INSTRUCTION » Up to and including the line with "COL = S.collection", write out the listing from its first line, minus the pictures.

GIVEN INFORMATION »
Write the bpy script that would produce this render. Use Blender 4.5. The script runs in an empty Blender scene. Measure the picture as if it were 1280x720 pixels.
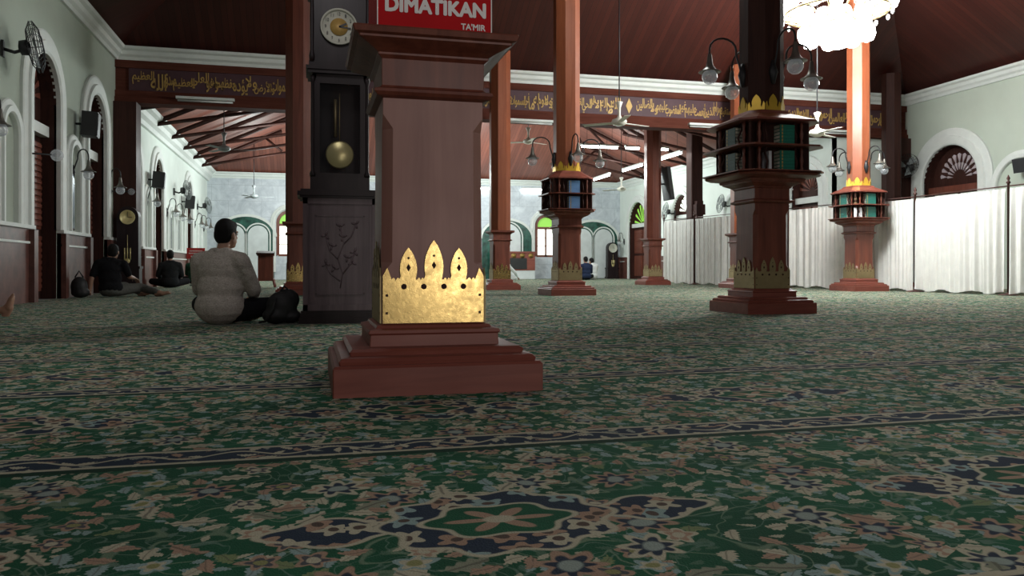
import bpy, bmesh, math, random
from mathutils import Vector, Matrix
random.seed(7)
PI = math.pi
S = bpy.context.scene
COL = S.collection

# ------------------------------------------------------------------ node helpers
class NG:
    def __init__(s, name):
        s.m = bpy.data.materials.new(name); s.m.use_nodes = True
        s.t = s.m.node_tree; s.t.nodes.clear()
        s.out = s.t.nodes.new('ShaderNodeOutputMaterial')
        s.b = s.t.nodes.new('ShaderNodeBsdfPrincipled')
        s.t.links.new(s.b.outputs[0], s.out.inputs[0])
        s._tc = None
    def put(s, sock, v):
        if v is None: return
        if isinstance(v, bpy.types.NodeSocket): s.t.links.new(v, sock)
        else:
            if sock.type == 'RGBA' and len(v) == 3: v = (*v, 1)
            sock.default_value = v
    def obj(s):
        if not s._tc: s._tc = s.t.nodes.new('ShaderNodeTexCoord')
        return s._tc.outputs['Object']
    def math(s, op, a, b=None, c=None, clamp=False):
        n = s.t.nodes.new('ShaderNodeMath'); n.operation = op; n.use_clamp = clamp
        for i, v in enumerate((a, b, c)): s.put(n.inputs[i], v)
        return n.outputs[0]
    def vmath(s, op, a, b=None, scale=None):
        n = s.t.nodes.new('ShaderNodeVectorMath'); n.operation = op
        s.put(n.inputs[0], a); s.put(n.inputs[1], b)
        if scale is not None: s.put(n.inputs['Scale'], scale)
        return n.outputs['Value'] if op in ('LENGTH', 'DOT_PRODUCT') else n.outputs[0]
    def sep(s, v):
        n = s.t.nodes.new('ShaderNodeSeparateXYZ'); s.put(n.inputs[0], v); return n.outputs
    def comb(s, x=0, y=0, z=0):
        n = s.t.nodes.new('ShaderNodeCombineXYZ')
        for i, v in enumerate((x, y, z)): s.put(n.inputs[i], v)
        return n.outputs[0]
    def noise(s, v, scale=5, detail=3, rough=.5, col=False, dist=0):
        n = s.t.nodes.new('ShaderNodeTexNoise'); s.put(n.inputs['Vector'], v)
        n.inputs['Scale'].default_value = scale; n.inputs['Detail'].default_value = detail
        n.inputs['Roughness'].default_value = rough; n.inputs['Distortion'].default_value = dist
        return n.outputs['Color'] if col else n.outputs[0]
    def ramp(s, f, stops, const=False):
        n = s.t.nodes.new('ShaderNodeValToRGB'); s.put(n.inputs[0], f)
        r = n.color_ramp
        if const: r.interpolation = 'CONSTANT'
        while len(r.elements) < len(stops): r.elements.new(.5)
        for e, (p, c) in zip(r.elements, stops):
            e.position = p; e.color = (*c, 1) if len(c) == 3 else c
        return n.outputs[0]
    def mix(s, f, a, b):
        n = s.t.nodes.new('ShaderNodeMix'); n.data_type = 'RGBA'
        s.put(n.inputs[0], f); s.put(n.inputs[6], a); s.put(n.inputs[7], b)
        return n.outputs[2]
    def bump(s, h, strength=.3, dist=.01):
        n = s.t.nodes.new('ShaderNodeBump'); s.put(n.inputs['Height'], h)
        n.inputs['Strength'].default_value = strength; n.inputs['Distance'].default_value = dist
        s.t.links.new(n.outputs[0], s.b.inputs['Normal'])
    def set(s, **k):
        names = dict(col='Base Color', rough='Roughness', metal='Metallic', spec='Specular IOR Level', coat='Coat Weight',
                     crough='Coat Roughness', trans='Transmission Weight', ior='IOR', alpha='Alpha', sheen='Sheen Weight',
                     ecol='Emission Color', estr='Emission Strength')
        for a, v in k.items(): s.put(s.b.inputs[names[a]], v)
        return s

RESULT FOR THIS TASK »
Write the bpy script that would produce this render. Use Blender 4.5. The script runs in an empty Blender scene. Measure the picture as if it were 1280x720 pixels.
import bpy, bmesh, math, random
from mathutils import Vector, Matrix
random.seed(7)
PI = math.pi
S = bpy.context.scene
COL = S.collection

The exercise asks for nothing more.